Access to the Park is mostly by four wheel drive, so observe the following tips provided by DEC

" Remember all vehicles entering the park must be fully licensed for the road. The park is not an off road vehicle area. - Deflate your tyres when driving on soft sand. If you wish to enter the park this is a must. Tyre pressures required depend on the sand conditions, your tyres and the weight of your vehicle. If you do not deflate your tyres you will get bogged, chop up the track and raise the ire of other users and the local ranger! - Select the correct gear. Low third will keep you moving at a comfortable pace and has enough power not to stall when the going gets heavier. - Keep to the track. Drive on existing tracks only; don't create new ones or drive on the scrub. For more information about 4x4 driving pick up a Going To The Coast brochure from the local DEC office in Pemberton or call DEC Pemberton on (08) 9776 1207."
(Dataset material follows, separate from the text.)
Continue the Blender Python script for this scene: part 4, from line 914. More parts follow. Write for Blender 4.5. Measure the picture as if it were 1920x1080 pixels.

Ask for advice before you go. Call into or ring the local DEC office.

PhotosPoint D'Entrecasteaux, near Windy Harbour    Courtesy of Shashi Richards

Moon's Crossing
A delightful spot on the Warren River, with rock pools and rushing waters in winter. Can be crossed by 4x4 in summer only. Was originally a river crossing for cattle. The Bibbulmun Track passes close by and meets the local Blackberry Pool Walk Trail. Ask for a brochure at the Northcliffe Visitor Centre.